Mary Oliver was not just an American poet; she was an
American prophet. She was not only one of the most popular poets in American
literary history; she wrote in the same vein as Ralph Waldo Emerson and Walt
Whitman about the world, and humanity’s place in it.
Like a modern-day Emily Dickinson, she rarely traveled far
from home. When she did, she hardly wrote about it. No, poem after poem grew
from the minute and endlessly fascinating forests and seashores of her home in Cape
Cod. She wrote again and again about the black snake, the snapping turtle, the
wild roses, the surging sea. Each time, she brought us new insight into our own
world.
I speak in broad strokes. But her poetry means so much to
me, and has for a very long time. I didn’t appreciate poetry until I read her
work. I rarely read it, hardly understood it. Mary Oliver’s poems opened me to
all poetry. Through hers I began to read others, and now my shelves burst with
poetry books and my head is aswirl in poems I’ve memorized and I find myself
writing poetry.
The beauty of Oliver’s work is many-fold. It is accessible:
many who read her poems would not otherwise read poetry at all. It is rooted in
the classics: she once said that she found her two true loves early in life:
nature and dead poets. Steeped in the classics and roaming the world beyond
humans, she found truths that resonate deeply.
Many poets and critics express disdain for her work, but the
form of poetry is wide, and large enough to hold it all. Her poems, like
Dickenson and Whitman before her, reach multitudes; her tribe is vast and
varied.
I first heard her poems at an Audubon camp on an island off
the coast of Maine. I was in college; I had gotten a scholarship to attend the
camp for teachers and writers; I was a nascient environmental writer inspired
by Edward Abbey and Rachel Carson. One night around the fire, a camp instructor
recited “Wild Geese.” Like him, I memorized it.
Years later, at a writer’s conference in Montana, a group of
us spontaneously recited that poem together. What joy: that “You do not have to
be good.” That “You only have to let the soft animal of your body love what it
loves.” That “the world offers itself to your imagination, over and over
announcing your place...”
The thing is, in her I found someone who loved the
more-than-human world the way I do: deeply and fully, with an unabashedly
fierce allegiance, and with no assumption of human superiority. With, in fact, quite
the opposite: her poems remind us that the more-than-human world has much to
teach us. She was the willing supplicant, the monk wandering the fields and
shores all day to listen and transcribe.
Isn’t it plain the sheets of moss,
except that
they have no tongues, could lecture
all day if they wanted about
spiritual patience?
~
Landscape
A poet that titles a book What Do we Know has realized this essential truth: that we humans
do not know very much at all, though we act as if we know it all.
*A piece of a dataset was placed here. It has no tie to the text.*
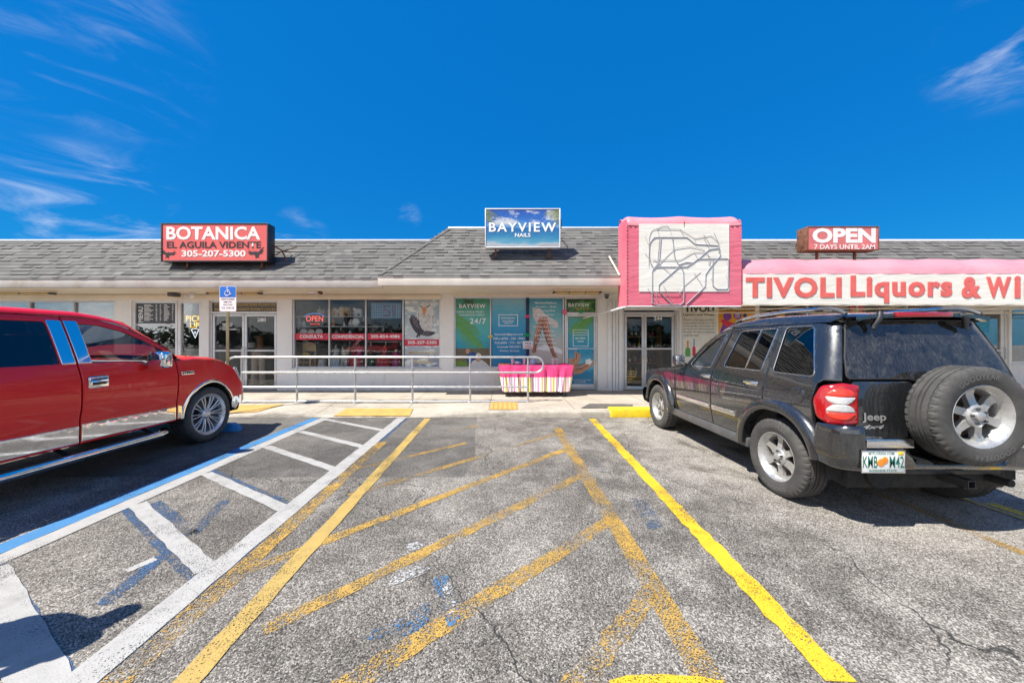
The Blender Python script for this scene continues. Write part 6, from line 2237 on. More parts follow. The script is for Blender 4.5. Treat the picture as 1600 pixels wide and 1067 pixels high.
flat('printed_shine', [Z5(p) for p in ((168, 330), (176, 330), (160, 410), (142, 480), (136, 480), (152, 400))], 'print_skin_light', w_bay, YG - .0024, .0005)
flat('printed_surf', [Z5(p) for p in ((150, 585), (230, 540), (340, 560), (420, 600), (420, 640), (330, 610), (230, 600))], 'print_white', w_bay, YG - .0006, .0004)
# salon door
rect('transom_picture', 886, 931.5, 467.5, 487.5, 'print_leaf_dark', d_bay, YF + .078)
g = MB()
for a, b in (((886, 480), (930, 470)), ((931, 468), (900, 486)), ((915, 467), (888, 487)), ((931, 486), (905, 470))): frond(g, (FX(a[0]), FZ(a[1])), (FX(b[0]), FZ(b[1])), .03, .14, YF + .077, 18, hang=.4)
g.build('printed_palm', M['print_green_leaf'], d_bay, smooth=False)
wtxt('BAYVIEW', 889, 922, 473, 479, 'print_white', d_bay, YF + .0745, bold=.012, spacing=1.1)
wtxt('NAILS', 901, 921, 480.5, 484, 'print_gold', d_bay, YF + .0745, bold=.012, spacing=1.2)
YD = YF + .076
rect('door_picture', 889, 928.5, 495, 601.5, 'bay_print_door', d_bay, YD)
g = MB()
frond(g, (FX(928), FZ(494)), (FX(889), FZ(514)), .05, .30, YD - .001, 24, side=1, hang=1.0); frond(g, (FX(928), FZ(494)), (FX(893), FZ(508)), .05, .22, YD - .0015, 24, hang=1.0)
g.build('printed_palm', M['print_green_leaf'], d_bay, smooth=False)
Z5b = Z5
flat('printed_hands', [Z5(p) for p in ((470, 690), (500, 678), (540, 680), (540, 620), (555, 598), (572, 625), (600, 605), (607, 625), (598, 700), (580, 725), (582, 775), (640, 735), (690, 690), (735, 700), (742, 730), (720, 755), (660, 800), (610, 835), (530, 845), (522, 760), (490, 720))], 'print_skin_pale', d_bay, YD - .0008, .0006)
for q in (((555, 690), (562, 690), (566, 625), (560, 625)), ((540, 760), (600, 752), (690, 712), (686, 706), (600, 742), (540, 750)), ((545, 800), (610, 790), (690, 745), (687, 739), (608, 780), (545, 790)), ((525, 715), (545, 690), (545, 682), (518, 706))):
    flat('printed_shade', [Z5(p) for p in q], 'print_skin_dark', d_bay, YD - .0014, .0005)
flat('printed_flower', [Z5((685 + 34 * math.cos(R(a)) * (1 + .15 * math.cos(R(5 * a))), 715 + 30 * math.sin(R(a)) * (1 + .15 * math.cos(R(5 * a))))) for a in range(0, 360, 12)], 'print_white', d_bay, YD - .0016, .0006)
mb = MB()
for a, b, c, d in ((896, 920.5, 515, 515.8), (896, 920.5, 540.5, 541.3), (896, 896.8, 515.8, 540.5), (919.7, 920.5, 515.8, 540.5), (897, 920, 519.2, 519.9), (897, 920, 523, 523.7)): mb.box(FX(a), FX(b), YD - .0016, YD - .0004, FZ(d), FZ(c))
mb.build('printed_border', M['print_white'], d_bay, smooth=False)
wtxt('BAYVIEW', 900, 916, 527, 530, 'print_white', d_bay, YD - .0004, bold=.014); wtxt('NAILS', 903, 913, 532, 534.5, 'print_white', d_bay, YD - .0004, bold=.014)
rect('door_notice', 903, 926, 545, 552, 'print_cyan', d_bay, YF + .05, .0015)
wtxt('www.bayviewnails.com', 893, 924, 593, 595.2, 'print_white', d_bay, YD - .0004, bold=.01); wtxt('305-204-5540', 898, 916, 596.3, 598.4, 'print_white', d_bay, YD - .0004, bold=.01)

# botanica: red bands and the eagle picture
for i, (a, b) in enumerate(((458.5, 511), (515, 568.5), (572.5, 627))):
    rect('red_band', a, b, 521, 531, 'print_red', w_bot)
rect('red_band', 631, 686, 530.3, 540.3, 'print_red', w_bot, YG - .002)
for t, a, b, c, d in (('CONSULTA', 466, 502.5, 523, 528.3), ('CONFIDENCIAL', 517, 567.2, 523.2, 528.5), ('305-854-4086', 578, 623.5, 523, 528), ('305-207-5300', 636, 681.5, 532.5, 537.7)):
    wtxt(t, a, b, c, d, 'print_white', w_bot, YG - .0025, bold=.028, spacing=1.08)
rect('picture', 631, 686, 467.5, 574, 'eagle_sky', w_bot)
Z3 = lambda p: (565 + p[0] / 8.89, 460 + p[1] / 8.89)
flat('printed_eagle_head', [Z3(p) for p in ((800, 130), (835, 108), (880, 102), (930, 118), (972, 160), (1000, 235), (1015, 330), (1000, 410), (965, 500), (930, 505), (905, 530), (880, 490), (850, 485), (820, 450), (800, 440), (775, 380), (752, 290), (770, 190))], 'print_feather', w_bot, YG - .0008, .0006)
rd = random.Random(2)
mb = MB()
for k in range(46):
    x = rd.uniform(770, 1000); yv = rd.uniform(250, 490)
    if ((x - 885) / 120) ** 2 + ((yv - 330) / 170) ** 2 > 1: continue
    l = rd.uniform(20, 48); s = rd.uniform(-10, 10)
    a, b, c = Z3((x, yv)), Z3((x + 7, yv + 4)), Z3((x + s, yv + l))
    mb.add([(FX(a[0]), YG - .0012, FZ(a[1])), (FX(b[0]), YG - .0012, FZ(b[1])), (FX(c[0]), YG - .0012, FZ(c[1]))], [[0, 1, 2]])
mb.poly([(FX(Z3(p)[0]), FZ(Z3(p)[1])) for p in ((785, 150), (800, 145), (845, 172), (835, 185))], YG - .0016, YG - .001)
mb.poly([(FX(Z3(p)[0]), FZ(Z3(p)[1])) for p in ((888, 170), (940, 138), (950, 146), (900, 186))], YG - .0016, YG - .001)
mb.build('printed_feathers', M['trim_grey'], w_bot, smooth=False)
flat('printed_beak', [Z3(p) for p in ((828, 180), (860, 170), (892, 182), (888, 235), (870, 275), (855, 305), (842, 262))], 'print_beak', w_bot, YG - .0020, .0008)
flat('printed_eagle', [Z3(p) for p in ((690, 262), (705, 300), (722, 280), (735, 318), (752, 310), (768, 350), (785, 345), (795, 410), (822, 470), (862, 505), (930, 508), (1000, 518), (1022, 535), (960, 572), (900, 580), (850, 570), (805, 562), (800, 598), (782, 570), (770, 600), (745, 595), (765, 545), (735, 520), (700, 470), (662, 390), (650, 330), (665, 335), (668, 285), (682, 305))], 'print_feather_dark', w_bot, YG - .0028, .0008)
mb = MB()
for q in (((690, 300), (700, 300), (735, 430), (728, 430)), ((712, 310), (721, 312), (760, 450), (752, 450)), ((745, 345), (753, 346), (786, 470), (778, 470)), ((840, 520), (990, 528), (990, 533), (840, 528)), ((830, 545), (950, 552), (950, 558), (830, 553))):
    mb.poly([(FX(Z3(p)[0]), FZ(Z3(p)[1])) for p in q], YG - .0034, YG - .003)
mb.build('printed_feathers', M['grey_print'], w_bot, smooth=False)
for t, c, d, hw in (('IMPACTANTE', 549.3, 553.3, 22), ('Y MUY', 556.5, 560, 12), ('DIFERENTE', 563.8, 567.8, 17)):
    wtxt(t, 658.5 - hw, 658.5 + hw, c, d, 'print_gold', w_bot, bold=.02)
# menu board and its printed lines
mb = rect('menu_board', 208.5, 271, 473.5, 505, 'print_charcoal', w_take)
text_box('lettering', 'MENU', 0, 1, 0, 1, 0, M['print_white'], w_take, .015, th=.0015, frame=lambda x, z, d: (FX(212 + (1 - z) * 7.2), YG - .0008 - d, FZ(503 - x * 24)))
mb = MB()
for k, (a, b) in enumerate(((221, 236), (239, 242), (245.5, 248.5), (252, 262), (265, 267.5))): lines(mb, a, b, 475.5, 502, 13 if k < 3 else 9, YG - .001, 40 + k, .42, .5)
mb.build('menu_lettering', M['print_white'], w_take, smooth=False)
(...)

That this
hubris is our downfall, and with it, much of the wild and wonderful world. But
though she did not avoid the sorrows, she continuously sang the songs of praise
for the world that is.
Her poems are an integral part of my life. I read “The Sun”
aloud to my family every summer solstice. “The Chance to Love Everything” hangs
on my wall joined to a crayon image of the Earth my son drew when he was seven.
Lines ring in my head:
I don’t know exactly what a prayer
is.
I do know how to pay attention, how
to fall down
into the grass, how to kneel down
in the grass,
how to be idle and blessed, how to stroll
through the fields,
which is what I have been doing all
day.
~The Summer Day
such wild love—
do you think there is anywhere, in
any language,
a word billowing enough
for the pleasure
that fills you,
as the sun
reaches out,
as it warms you
as you stand there,
empty-handed—
or have you too
gone crazy
for power, for things?
~ The Sun
For years and years I struggled
just to love my life. And then
the butterfly
rose, weightless, in the wind.
“Don’t love your life/ too much,”
it said,
and vanished
into the world.
~ One or Two
Things
When Mary Oliver died on January 17, through my grief I felt
gratitude. I am grateful that I found her poetry. Grateful to all the editors and
publishers who let her work out into the world. Grateful that she wrote
them, day after day, walking the woods and the dark ponds and then sitting at
her desk, so that they could find their way to me.